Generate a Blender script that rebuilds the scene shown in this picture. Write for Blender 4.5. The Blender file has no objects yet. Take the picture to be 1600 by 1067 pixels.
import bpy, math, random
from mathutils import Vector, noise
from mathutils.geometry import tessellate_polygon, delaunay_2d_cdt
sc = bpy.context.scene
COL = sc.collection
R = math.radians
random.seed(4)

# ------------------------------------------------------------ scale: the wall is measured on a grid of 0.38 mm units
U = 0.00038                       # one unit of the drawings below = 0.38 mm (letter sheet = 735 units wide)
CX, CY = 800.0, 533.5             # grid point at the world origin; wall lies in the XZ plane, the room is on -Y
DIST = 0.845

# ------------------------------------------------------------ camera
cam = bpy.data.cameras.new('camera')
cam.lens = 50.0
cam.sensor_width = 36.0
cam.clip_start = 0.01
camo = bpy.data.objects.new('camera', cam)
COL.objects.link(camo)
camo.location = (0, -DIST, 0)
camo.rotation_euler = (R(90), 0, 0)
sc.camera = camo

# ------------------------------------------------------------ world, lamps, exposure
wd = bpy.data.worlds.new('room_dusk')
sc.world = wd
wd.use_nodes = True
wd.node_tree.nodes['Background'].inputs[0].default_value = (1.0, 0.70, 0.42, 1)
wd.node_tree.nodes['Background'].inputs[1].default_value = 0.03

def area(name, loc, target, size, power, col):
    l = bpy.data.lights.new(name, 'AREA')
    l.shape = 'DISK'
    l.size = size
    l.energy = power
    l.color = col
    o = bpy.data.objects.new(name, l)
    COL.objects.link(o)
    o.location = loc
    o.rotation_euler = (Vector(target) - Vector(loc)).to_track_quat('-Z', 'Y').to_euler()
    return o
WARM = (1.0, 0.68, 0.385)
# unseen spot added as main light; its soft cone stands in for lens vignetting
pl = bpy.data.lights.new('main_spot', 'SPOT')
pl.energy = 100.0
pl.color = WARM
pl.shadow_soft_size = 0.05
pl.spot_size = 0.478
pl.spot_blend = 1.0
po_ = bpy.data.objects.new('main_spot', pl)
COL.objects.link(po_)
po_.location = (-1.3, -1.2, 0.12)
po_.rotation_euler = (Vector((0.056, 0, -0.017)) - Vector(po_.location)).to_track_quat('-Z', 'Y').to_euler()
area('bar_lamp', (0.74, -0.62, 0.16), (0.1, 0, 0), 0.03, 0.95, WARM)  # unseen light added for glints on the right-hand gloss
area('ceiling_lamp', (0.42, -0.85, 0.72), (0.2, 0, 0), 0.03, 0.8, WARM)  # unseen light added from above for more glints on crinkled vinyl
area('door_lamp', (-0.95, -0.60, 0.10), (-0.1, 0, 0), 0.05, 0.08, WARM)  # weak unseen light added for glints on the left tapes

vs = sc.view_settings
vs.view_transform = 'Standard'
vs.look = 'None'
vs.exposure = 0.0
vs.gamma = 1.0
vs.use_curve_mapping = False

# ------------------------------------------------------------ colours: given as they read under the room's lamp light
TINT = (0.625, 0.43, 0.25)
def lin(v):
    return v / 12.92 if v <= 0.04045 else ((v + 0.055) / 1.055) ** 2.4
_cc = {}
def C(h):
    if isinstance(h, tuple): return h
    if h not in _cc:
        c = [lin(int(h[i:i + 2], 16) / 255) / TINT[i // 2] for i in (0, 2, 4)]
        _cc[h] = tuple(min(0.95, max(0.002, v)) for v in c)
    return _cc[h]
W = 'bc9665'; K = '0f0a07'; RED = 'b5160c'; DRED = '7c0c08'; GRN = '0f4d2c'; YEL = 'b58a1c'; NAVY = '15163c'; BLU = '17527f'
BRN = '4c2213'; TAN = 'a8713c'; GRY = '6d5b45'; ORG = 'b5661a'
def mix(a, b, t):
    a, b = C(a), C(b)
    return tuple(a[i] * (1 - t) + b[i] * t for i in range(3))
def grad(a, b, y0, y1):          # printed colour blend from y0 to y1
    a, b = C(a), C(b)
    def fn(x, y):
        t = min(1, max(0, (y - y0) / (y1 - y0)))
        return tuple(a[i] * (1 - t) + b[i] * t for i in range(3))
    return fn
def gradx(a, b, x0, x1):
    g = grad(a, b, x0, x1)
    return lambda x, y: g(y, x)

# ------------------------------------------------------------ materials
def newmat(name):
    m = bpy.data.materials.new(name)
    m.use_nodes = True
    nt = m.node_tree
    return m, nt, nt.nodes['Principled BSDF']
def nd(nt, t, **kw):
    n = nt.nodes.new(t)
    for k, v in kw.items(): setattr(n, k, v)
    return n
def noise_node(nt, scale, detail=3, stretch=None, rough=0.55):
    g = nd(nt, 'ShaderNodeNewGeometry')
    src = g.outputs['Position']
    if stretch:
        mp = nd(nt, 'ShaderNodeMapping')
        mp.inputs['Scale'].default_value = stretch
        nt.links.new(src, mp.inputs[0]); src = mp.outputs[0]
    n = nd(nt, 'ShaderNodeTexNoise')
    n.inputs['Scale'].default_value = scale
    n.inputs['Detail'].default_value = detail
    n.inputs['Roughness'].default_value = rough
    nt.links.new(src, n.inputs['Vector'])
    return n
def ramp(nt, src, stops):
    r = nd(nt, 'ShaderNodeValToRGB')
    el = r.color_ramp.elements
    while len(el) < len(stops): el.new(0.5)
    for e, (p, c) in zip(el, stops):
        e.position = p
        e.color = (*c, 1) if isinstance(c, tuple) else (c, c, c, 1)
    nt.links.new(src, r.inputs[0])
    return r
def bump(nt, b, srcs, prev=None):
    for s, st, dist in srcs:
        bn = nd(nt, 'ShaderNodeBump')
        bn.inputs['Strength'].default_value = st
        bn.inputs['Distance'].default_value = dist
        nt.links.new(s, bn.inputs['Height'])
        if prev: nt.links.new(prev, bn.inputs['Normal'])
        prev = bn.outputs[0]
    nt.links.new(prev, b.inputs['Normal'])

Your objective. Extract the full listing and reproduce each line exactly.

The result.
Generate a Blender script that rebuilds the scene shown in this picture. Write for Blender 4.5. The Blender file has no objects yet. Take the picture to be 1600 by 1067 pixels.
import bpy, math, random
from mathutils import Vector, noise
from mathutils.geometry import tessellate_polygon, delaunay_2d_cdt
sc = bpy.context.scene
COL = sc.collection
R = math.radians
random.seed(4)

# ------------------------------------------------------------ scale: the wall is measured on a grid of 0.38 mm units
U = 0.00038                       # one unit of the drawings below = 0.38 mm (letter sheet = 735 units wide)
CX, CY = 800.0, 533.5             # grid point at the world origin; wall lies in the XZ plane, the room is on -Y
DIST = 0.845

# ------------------------------------------------------------ camera
cam = bpy.data.cameras.new('camera')
cam.lens = 50.0
cam.sensor_width = 36.0
cam.clip_start = 0.01
camo = bpy.data.objects.new('camera', cam)
COL.objects.link(camo)
camo.location = (0, -DIST, 0)
camo.rotation_euler = (R(90), 0, 0)
sc.camera = camo

# ------------------------------------------------------------ world, lamps, exposure
wd = bpy.data.worlds.new('room_dusk')
sc.world = wd
wd.use_nodes = True
wd.node_tree.nodes['Background'].inputs[0].default_value = (1.0, 0.70, 0.42, 1)
wd.node_tree.nodes['Background'].inputs[1].default_value = 0.03

def area(name, loc, target, size, power, col):
    l = bpy.data.lights.new(name, 'AREA')
    l.shape = 'DISK'
    l.size = size
    l.energy = power
    l.color = col
    o = bpy.data.objects.new(name, l)
    COL.objects.link(o)
    o.location = loc
    o.rotation_euler = (Vector(target) - Vector(loc)).to_track_quat('-Z', 'Y').to_euler()
    return o
WARM = (1.0, 0.68, 0.385)
# unseen spot added as main light; its soft cone stands in for lens vignetting
pl = bpy.data.lights.new('main_spot', 'SPOT')
pl.energy = 100.0
pl.color = WARM
pl.shadow_soft_size = 0.05
pl.spot_size = 0.478
pl.spot_blend = 1.0
po_ = bpy.data.objects.new('main_spot', pl)
COL.objects.link(po_)
po_.location = (-1.3, -1.2, 0.12)
po_.rotation_euler = (Vector((0.056, 0, -0.017)) - Vector(po_.location)).to_track_quat('-Z', 'Y').to_euler()
area('bar_lamp', (0.74, -0.62, 0.16), (0.1, 0, 0), 0.03, 0.95, WARM)  # unseen light added for glints on the right-hand gloss
area('ceiling_lamp', (0.42, -0.85, 0.72), (0.2, 0, 0), 0.03, 0.8, WARM)  # unseen light added from above for more glints on crinkled vinyl
area('door_lamp', (-0.95, -0.60, 0.10), (-0.1, 0, 0), 0.05, 0.08, WARM)  # weak unseen light added for glints on the left tapes

vs = sc.view_settings
vs.view_transform = 'Standard'
vs.look = 'None'
vs.exposure = 0.0
vs.gamma = 1.0
vs.use_curve_mapping = False

# ------------------------------------------------------------ colours: given as they read under the room's lamp light
TINT = (0.625, 0.43, 0.25)
def lin(v):
    return v / 12.92 if v <= 0.04045 else ((v + 0.055) / 1.055) ** 2.4
_cc = {}
def C(h):
    if isinstance(h, tuple): return h
    if h not in _cc:
        c = [lin(int(h[i:i + 2], 16) / 255) / TINT[i // 2] for i in (0, 2, 4)]
        _cc[h] = tuple(min(0.95, max(0.002, v)) for v in c)
    return _cc[h]
W = 'bc9665'; K = '0f0a07'; RED = 'b5160c'; DRED = '7c0c08'; GRN = '0f4d2c'; YEL = 'b58a1c'; NAVY = '15163c'; BLU = '17527f'
BRN = '4c2213'; TAN = 'a8713c'; GRY = '6d5b45'; ORG = 'b5661a'
def mix(a, b, t):
    a, b = C(a), C(b)
    return tuple(a[i] * (1 - t) + b[i] * t for i in range(3))
def grad(a, b, y0, y1):          # printed colour blend from y0 to y1
    a, b = C(a), C(b)
    def fn(x, y):
        t = min(1, max(0, (y - y0) / (y1 - y0)))
        return tuple(a[i] * (1 - t) + b[i] * t for i in range(3))
    return fn
def gradx(a, b, x0, x1):
    g = grad(a, b, x0, x1)
    return lambda x, y: g(y, x)

# ------------------------------------------------------------ materials
def newmat(name):
    m = bpy.data.materials.new(name)
    m.use_nodes = True
    nt = m.node_tree
    return m, nt, nt.nodes['Principled BSDF']
def nd(nt, t, **kw):
    n = nt.nodes.new(t)
    for k, v in kw.items(): setattr(n, k, v)
    return n
def noise_node(nt, scale, detail=3, stretch=None, rough=0.55):
    g = nd(nt, 'ShaderNodeNewGeometry')
    src = g.outputs['Position']
    if stretch:
        mp = nd(nt, 'ShaderNodeMapping')
        mp.inputs['Scale'].default_value = stretch
        nt.links.new(src, mp.inputs[0]); src = mp.outputs[0]
    n = nd(nt, 'ShaderNodeTexNoise')
    n.inputs['Scale'].default_value = scale
    n.inputs['Detail'].default_value = detail
    n.inputs['Roughness'].default_value = rough
    nt.links.new(src, n.inputs['Vector'])
    return n
def ramp(nt, src, stops):
    r = nd(nt, 'ShaderNodeValToRGB')
    el = r.color_ramp.elements
    while len(el) < len(stops): el.new(0.5)
    for e, (p, c) in zip(el, stops):
        e.position = p
        e.color = (*c, 1) if isinstance(c, tuple) else (c, c, c, 1)
    nt.links.new(src, r.inputs[0])
    return r
def bump(nt, b, srcs, prev=None):
    for s, st, dist in srcs:
        bn = nd(nt, 'ShaderNodeBump')
        bn.inputs['Strength'].default_value = st
        bn.inputs['Distance'].default_value = dist
        nt.links.new(s, bn.inputs['Height'])
        if prev: nt.links.new(prev, bn.inputs['Normal'])
        prev = bn.outputs[0]
    nt.links.new(prev, b.inputs['Normal'])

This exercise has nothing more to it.